Rosie enters Act II with a clearly defined and entirely practical goal: to conduct business. The nationalist meeting has, as she repeatedly makes plain, devastated her trade by filling the pub with men whose minds are on Ireland rather than on her. Her arc across the act consists of a series of failed attempts at earning money, punctuated by contempt and harassment from the men around her. Her motivation is survival, pure and simple. She does not pretend otherwise. While the play's male characters cloak self-interest in grand ideological language — republican sacrifice, workers' solidarity — Rosie states her self-interest baldly, which in O'Casey’s ironic scheme makes her arguably the most honest figure in the room. Her small triumph — successfully flattering Fluther Good into buying her drinks and leaving with her — lacks glorious resolution, but it is the only kind of victory available to her, and she seizes it with characteristic practicality.

03

Key moments

The central sequence of Act II belongs to Rosie in significant measure. Her running complaint that the political meetings have ruined her livelihood establishes immediately that the Rising's grand nationalism has a cost measured in the humblest economic terms. Her verbal clash with the Covey is particularly sharp: he dismisses her on ideological and moral grounds, invoking the language of socialist doctrine to justify his contempt, and she refuses to be silenced, matching him insult for insult. This exchange is crucial because O'Casey frames the Covey's self-righteousness as no more dignified than his target — the revolutionary rhetoric that should theoretically champion the dispossessed is wielded here to demean one of its most dispossessed members. Her manipulation of Fluther — systematic flattery applied to his vanity about his skills and his youth — is the act's dark comic set piece, and it is entirely controlled by Rosie. She reads him accurately, works him methodically, and exits on her own terms. After Act II she disappears from the play entirely, which is itself a structural statement: the Rising swallows her world without recording her name.

04

Relationships in depth

With Fluther Good, Rosie demonstrates her sharpest skill — reading male ego and exploiting it. Fluther's susceptibility to flattery about his vigour and experience makes him an easy mark, and their departure together is her only professional success of the evening, rendered comic precisely because Fluther believes he is the one doing the choosing.

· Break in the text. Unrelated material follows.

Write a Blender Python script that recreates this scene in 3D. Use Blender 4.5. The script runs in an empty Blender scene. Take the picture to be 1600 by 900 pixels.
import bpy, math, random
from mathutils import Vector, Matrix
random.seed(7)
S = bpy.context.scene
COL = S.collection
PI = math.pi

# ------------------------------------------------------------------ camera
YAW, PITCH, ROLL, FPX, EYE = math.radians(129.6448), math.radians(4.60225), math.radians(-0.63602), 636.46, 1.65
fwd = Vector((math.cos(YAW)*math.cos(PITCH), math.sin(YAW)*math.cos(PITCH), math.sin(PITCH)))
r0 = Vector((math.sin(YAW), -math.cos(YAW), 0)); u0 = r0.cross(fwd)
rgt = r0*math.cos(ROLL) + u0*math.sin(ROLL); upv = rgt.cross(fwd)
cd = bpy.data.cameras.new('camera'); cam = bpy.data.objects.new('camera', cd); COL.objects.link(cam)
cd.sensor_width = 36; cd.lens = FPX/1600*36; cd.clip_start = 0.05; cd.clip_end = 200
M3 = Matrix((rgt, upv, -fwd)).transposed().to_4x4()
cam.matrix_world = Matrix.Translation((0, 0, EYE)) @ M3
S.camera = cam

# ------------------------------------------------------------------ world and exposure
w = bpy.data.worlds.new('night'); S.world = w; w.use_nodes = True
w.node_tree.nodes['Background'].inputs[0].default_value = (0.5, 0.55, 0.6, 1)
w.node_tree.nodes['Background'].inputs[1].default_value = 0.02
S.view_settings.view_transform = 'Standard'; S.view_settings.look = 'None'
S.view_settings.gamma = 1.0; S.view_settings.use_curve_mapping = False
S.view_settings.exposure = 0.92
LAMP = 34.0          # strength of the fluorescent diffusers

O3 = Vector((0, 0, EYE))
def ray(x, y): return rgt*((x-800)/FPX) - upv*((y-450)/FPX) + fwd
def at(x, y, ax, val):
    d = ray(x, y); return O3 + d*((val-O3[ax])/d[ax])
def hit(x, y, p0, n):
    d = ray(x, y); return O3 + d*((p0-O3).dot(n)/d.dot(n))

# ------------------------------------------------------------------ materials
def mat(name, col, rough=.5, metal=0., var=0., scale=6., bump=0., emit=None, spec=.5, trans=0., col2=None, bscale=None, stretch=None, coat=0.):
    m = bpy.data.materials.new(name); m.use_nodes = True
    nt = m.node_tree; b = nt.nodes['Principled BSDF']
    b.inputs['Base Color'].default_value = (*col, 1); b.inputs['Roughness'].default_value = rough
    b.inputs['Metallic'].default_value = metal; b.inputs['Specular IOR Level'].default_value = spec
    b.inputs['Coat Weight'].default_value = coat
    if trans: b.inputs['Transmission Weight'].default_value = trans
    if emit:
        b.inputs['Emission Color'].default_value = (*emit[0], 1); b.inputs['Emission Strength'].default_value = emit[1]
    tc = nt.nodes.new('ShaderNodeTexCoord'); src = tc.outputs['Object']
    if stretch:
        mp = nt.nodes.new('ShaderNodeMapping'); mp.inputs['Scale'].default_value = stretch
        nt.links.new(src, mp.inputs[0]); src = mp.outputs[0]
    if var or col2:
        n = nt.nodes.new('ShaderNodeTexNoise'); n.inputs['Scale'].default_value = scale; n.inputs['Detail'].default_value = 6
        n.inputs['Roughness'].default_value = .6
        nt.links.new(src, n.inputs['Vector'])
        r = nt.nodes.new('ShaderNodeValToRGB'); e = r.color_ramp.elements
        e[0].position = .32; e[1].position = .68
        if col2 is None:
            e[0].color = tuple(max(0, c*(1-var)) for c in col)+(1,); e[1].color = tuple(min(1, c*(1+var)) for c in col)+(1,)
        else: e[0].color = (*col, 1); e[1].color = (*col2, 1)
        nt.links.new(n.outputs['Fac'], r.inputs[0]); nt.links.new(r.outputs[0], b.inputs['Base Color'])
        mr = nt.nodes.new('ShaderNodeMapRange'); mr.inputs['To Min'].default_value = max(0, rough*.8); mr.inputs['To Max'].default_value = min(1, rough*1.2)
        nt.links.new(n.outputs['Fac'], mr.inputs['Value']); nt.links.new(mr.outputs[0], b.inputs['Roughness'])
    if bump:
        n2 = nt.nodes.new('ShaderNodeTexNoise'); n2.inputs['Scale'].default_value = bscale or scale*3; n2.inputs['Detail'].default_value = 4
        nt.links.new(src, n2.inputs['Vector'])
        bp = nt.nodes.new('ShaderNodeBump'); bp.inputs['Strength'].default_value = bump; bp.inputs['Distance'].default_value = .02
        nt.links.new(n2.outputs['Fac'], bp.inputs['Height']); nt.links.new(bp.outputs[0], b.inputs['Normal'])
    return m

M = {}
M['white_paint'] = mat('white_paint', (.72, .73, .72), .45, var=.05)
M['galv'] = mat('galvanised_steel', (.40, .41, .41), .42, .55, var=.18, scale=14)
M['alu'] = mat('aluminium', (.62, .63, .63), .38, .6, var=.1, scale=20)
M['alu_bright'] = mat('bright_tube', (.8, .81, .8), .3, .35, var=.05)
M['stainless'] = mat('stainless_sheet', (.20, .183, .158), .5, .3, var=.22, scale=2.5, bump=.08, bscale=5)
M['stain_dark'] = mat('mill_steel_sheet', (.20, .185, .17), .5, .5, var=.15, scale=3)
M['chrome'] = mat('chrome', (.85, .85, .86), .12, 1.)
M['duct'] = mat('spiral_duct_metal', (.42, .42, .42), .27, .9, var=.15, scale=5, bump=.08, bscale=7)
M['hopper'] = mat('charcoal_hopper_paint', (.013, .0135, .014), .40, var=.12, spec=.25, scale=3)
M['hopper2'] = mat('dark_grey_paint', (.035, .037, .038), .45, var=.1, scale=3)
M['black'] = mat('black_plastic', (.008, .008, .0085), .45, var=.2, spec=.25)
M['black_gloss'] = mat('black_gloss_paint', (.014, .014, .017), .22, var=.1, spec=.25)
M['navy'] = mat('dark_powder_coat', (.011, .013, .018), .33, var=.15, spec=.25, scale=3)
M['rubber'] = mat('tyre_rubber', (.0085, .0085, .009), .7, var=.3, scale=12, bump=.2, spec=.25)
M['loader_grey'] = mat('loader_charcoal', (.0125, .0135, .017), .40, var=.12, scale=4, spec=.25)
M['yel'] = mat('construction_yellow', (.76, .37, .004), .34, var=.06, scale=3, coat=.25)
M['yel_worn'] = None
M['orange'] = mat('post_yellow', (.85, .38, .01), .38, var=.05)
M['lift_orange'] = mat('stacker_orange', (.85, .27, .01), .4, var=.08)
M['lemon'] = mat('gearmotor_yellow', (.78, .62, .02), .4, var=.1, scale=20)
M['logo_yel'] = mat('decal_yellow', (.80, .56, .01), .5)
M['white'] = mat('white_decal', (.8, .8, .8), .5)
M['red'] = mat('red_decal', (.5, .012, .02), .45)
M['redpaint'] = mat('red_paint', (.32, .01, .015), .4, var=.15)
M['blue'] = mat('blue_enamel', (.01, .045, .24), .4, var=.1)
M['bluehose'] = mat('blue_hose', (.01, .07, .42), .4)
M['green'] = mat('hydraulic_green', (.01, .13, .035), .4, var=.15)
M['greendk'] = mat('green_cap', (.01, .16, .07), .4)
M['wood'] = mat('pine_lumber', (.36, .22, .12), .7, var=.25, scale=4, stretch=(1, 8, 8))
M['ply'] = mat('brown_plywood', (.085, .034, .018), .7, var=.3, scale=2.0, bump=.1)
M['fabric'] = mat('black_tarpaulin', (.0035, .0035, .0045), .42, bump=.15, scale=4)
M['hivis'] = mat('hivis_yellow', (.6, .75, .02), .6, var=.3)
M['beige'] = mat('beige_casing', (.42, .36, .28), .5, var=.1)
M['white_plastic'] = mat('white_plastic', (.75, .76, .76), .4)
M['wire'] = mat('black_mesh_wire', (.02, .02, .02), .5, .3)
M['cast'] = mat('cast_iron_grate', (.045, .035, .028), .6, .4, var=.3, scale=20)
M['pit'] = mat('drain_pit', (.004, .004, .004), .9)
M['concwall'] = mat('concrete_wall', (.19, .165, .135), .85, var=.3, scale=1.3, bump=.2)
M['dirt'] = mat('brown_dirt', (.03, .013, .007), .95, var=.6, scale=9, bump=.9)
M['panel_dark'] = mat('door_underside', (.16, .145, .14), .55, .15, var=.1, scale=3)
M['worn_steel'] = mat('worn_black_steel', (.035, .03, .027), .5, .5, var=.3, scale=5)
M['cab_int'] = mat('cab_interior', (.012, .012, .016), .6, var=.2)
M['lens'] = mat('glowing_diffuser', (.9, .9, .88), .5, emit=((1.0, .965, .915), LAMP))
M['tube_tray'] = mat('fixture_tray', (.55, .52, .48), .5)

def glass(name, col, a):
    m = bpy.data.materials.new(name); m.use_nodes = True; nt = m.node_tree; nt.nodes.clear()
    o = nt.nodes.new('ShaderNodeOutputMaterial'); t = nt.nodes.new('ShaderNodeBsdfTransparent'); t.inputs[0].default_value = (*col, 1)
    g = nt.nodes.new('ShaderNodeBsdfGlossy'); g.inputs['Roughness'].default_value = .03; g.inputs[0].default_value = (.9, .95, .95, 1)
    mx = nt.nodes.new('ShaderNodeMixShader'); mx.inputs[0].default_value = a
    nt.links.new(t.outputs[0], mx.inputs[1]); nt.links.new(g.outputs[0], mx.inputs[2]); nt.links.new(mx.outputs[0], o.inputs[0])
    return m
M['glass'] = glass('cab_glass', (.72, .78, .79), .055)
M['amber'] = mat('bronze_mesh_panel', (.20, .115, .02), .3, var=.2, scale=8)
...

With the Covey, the dynamic is openly adversarial. His ideological contempt for her — dismissing her using the language of socialist theory — reveals the hypocrisy at the heart of male radicalism in the play: a politics claiming to speak for the oppressed that cannot extend basic dignity to a woman like Rosie. She refuses to absorb his contempt quietly, and their sparring is the act's most charged ideological confrontation.

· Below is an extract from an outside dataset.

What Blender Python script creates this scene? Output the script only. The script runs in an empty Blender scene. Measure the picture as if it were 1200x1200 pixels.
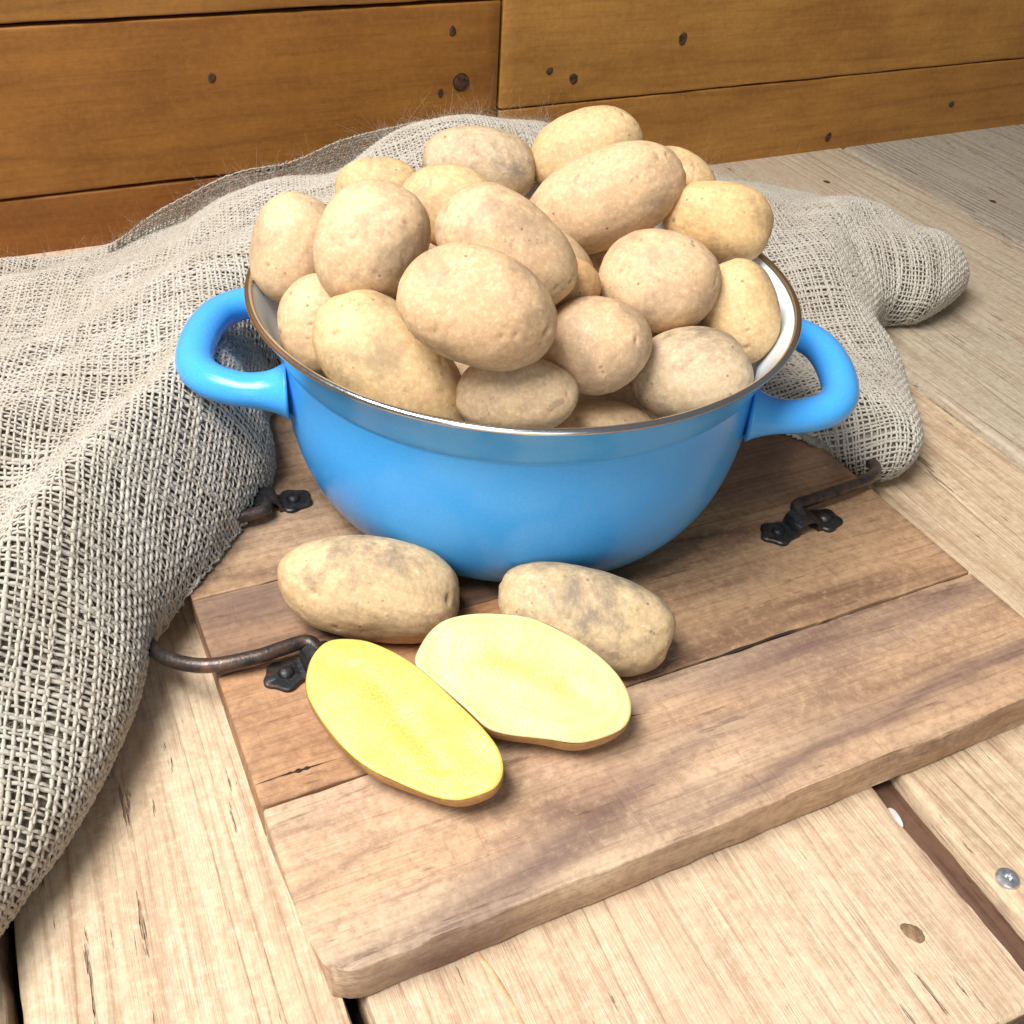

Compared with Nora Clitheroe, Rosie forms one half of O'Casey’s implicit argument about women and the Rising. Nora is respectable, married, and still destroyed by the nationalist politics she cannot control. Rosie is marginalised from the outset. That the Rising renders both equally powerless is O'Casey’s pointed comment on the rhetoric of liberation.

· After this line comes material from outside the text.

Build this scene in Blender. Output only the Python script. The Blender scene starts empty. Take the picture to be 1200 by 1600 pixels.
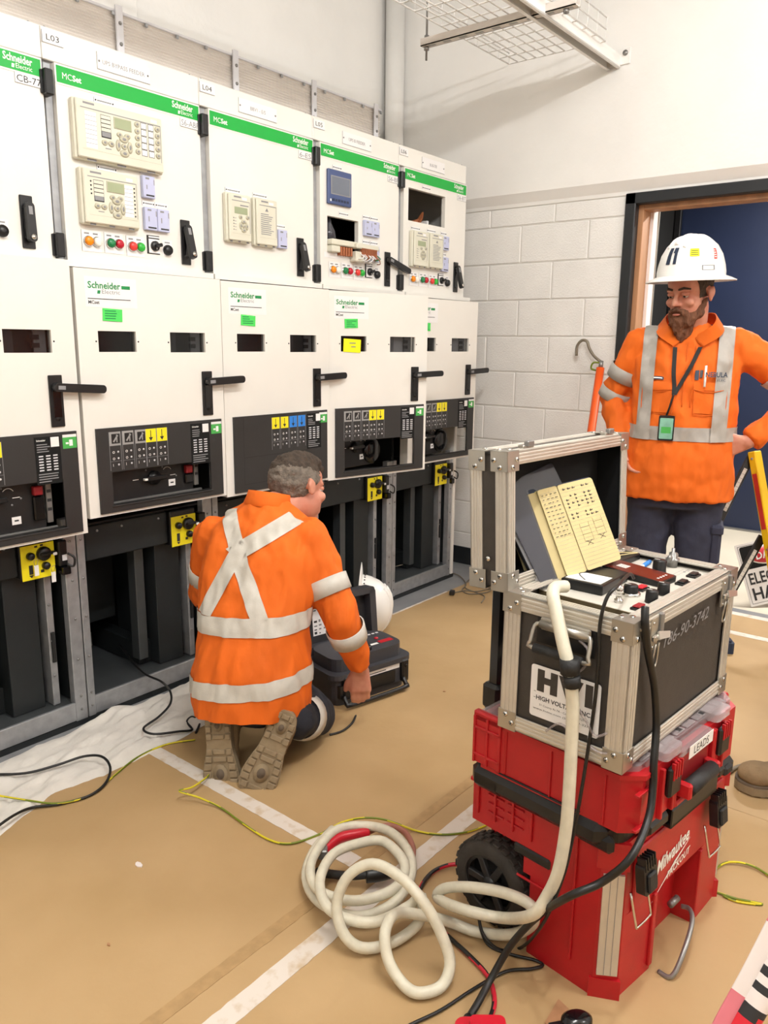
import bpy, bmesh, math, random
from mathutils import Vector, Matrix, noise
random.seed(7)
SC = bpy.context.scene
COL = SC.collection
# ---------------------------------------------------------------- camera
cam_data = bpy.data.cameras.new('camera')
cam_data.sensor_fit = 'VERTICAL'; cam_data.sensor_height = 36.0
cam_data.lens = 36.0 * 1226.26 / 1600.0
cam_data.clip_start = 0.02
cam = bpy.data.objects.new('camera', cam_data); COL.objects.link(cam)
YAW, PIT, ROL = math.radians(51.73), math.radians(12.13), math.radians(0.6)
_f = Vector((math.sin(YAW), math.cos(YAW), 0)); _r = Vector((math.cos(YAW), -math.sin(YAW), 0)); _u = Vector((0, 0, 1))
CF = _f * math.cos(PIT) - _u * math.sin(PIT)
_u2 = _u * math.cos(PIT) + _f * math.sin(PIT)
CR = _r * math.cos(ROL) + _u2 * math.sin(ROL)
CU = _u2 * math.cos(ROL) - _r * math.sin(ROL)
cam.matrix_world = Matrix(((CR.x, CU.x, -CF.x, -.8091), (CR.y, CU.y, -CF.y, -2.462), (CR.z, CU.z, -CF.z, 1.3546), (0, 0, 0, 1)))
SC.camera = cam
# ---------------------------------------------------------------- world, lamps, exposure
world = bpy.data.worlds.new('room_air'); SC.world = world; world.use_nodes = True
world.node_tree.nodes['Background'].inputs[0].default_value = (1.0, .96, .9, 1)
world.node_tree.nodes['Background'].inputs[1].default_value = 0.15
def lamp(name, loc, size, power, col, target=None, rz=0):
    d = bpy.data.lights.new(name, 'AREA'); d.shape = 'RECTANGLE'; d.size, d.size_y = size
    d.energy = power; d.color = col
    o = bpy.data.objects.new(name, d); COL.objects.link(o); o.location = loc
    if target: o.rotation_euler = (Vector(target) - Vector(loc)).to_track_quat('-Z', 'Y').to_euler()
    else: o.rotation_euler = (0, 0, rz)
    return o
WARM = (1.0, .994, .982)
def tube_lamp(c, d, power, n=3):          # a bare hanging fluorescent tube, lit all round, as a row of small round lamps
    for i in range(n):
        t = (i - (n - 1) / 2) * .42
        l = bpy.data.lights.new('tube_lamp', 'POINT'); l.energy = power / n; l.color = WARM; l.shadow_soft_size = .035
        o = bpy.data.objects.new('tube_lamp', l); COL.objects.link(o); o.location = (c[0] + d[0] * t, c[1] + d[1] * t, c[2])
tube_lamp((.35, -2.2, 3.06), (1, 0), 128)
tube_lamp((-1.9, -2.6, 3.06), (1, 0), 60)
tube_lamp((1.5, -4.4, 3.06), (0, 1), 105)
lamp('ceiling_lamp', (2.15, -1.9, 3.3), (.10, 1.0), 8, WARM)
lamp('lobby_lamp', (4.4, -1.6, 2.55), (.12, .9), 88, (1, .97, .92))
SC.view_settings.view_transform = 'Standard'; SC.view_settings.look = 'None'
SC.view_settings.exposure = -0.02; SC.view_settings.gamma = 1.0
SC.view_settings.use_curve_mapping = False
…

With Peter Flynn and the other pub habitués, Rosie is simply an inconvenience to be ignored or rebuffed, which sharpens her economic grievance: these men's idealism costs her income they cannot even be bothered to notice they are taking.

05

Connected characters

  • Fluther Good

    Rosie's most significant interaction is with Fluther, whose vanity and fondness for drink she expertly manipulates. She flatters him shamelessly in the pub, and he responds by buying her drinks and ultimately leaving with her — making him her one 'success' of the evening and providing the act's darkly comic resolution.

  • The Covey

    The Covey is contemptuous of Rosie, dismissing her on ideological and moral grounds. Their exchanges are hostile and charged with class tension; he represents the kind of self-righteous male radicalism that has no use for women like her, and she gives as good as she gets in their verbal sparring.

  • Nora Clitheroe

    Rosie and Nora occupy opposite ends of the play's female spectrum — the respectable wife and the street prostitute — yet both are ultimately powerless within the male world of nationalist politics. Their contrast underscores O'Casey's critique of how the Rising affects women across the social divide.

  • Bessie Burgess

    Both Rosie and Bessie are working-class women excluded from the nationalist narrative, though Bessie's Unionist loyalties set them apart ideologically. Neither is afforded dignity by the men around them, and their shared marginalisation implicitly links them as casualties of the political upheaval.

  • Peter Flynn

    Peter is among the men in the pub whom Rosie attempts to engage for business, with little success. His pompous self-importance and preoccupation with the nationalist cause make him oblivious or hostile to her, reinforcing her complaint that the political meetings have destroyed her livelihood.

Use this in your essay

  • Rosie as O'Casey’s ironic truth-teller: To what extent does her naked self-interest expose the dishonesty embedded in the male characters' nationalist and socialist idealism?

  • Gender and exclusion in the Rising: Analyse how O'Casey uses Rosie and Nora together to argue that the Easter Rising's rhetoric of liberation systematically excludes women across the social spectrum.

  • The economics of patriotism: How does Rosie's complaint that the nationalist meetings have destroyed her trade function as a critique of the material costs borne by Dublin's poorest while their supposed liberators speechify?

  • Comedy and marginalisation: Discuss O'Casey’s use of dark comedy in Rosie's scenes

    particularly her manipulation of Fluther — and consider whether humour humanises or further marginalises her character.

  • Structural absence: Rosie vanishes after Act II as violence escalates. What does her disappearance from the play's final two acts suggest about who history

    and nationalist narrative — chooses to record and mourn?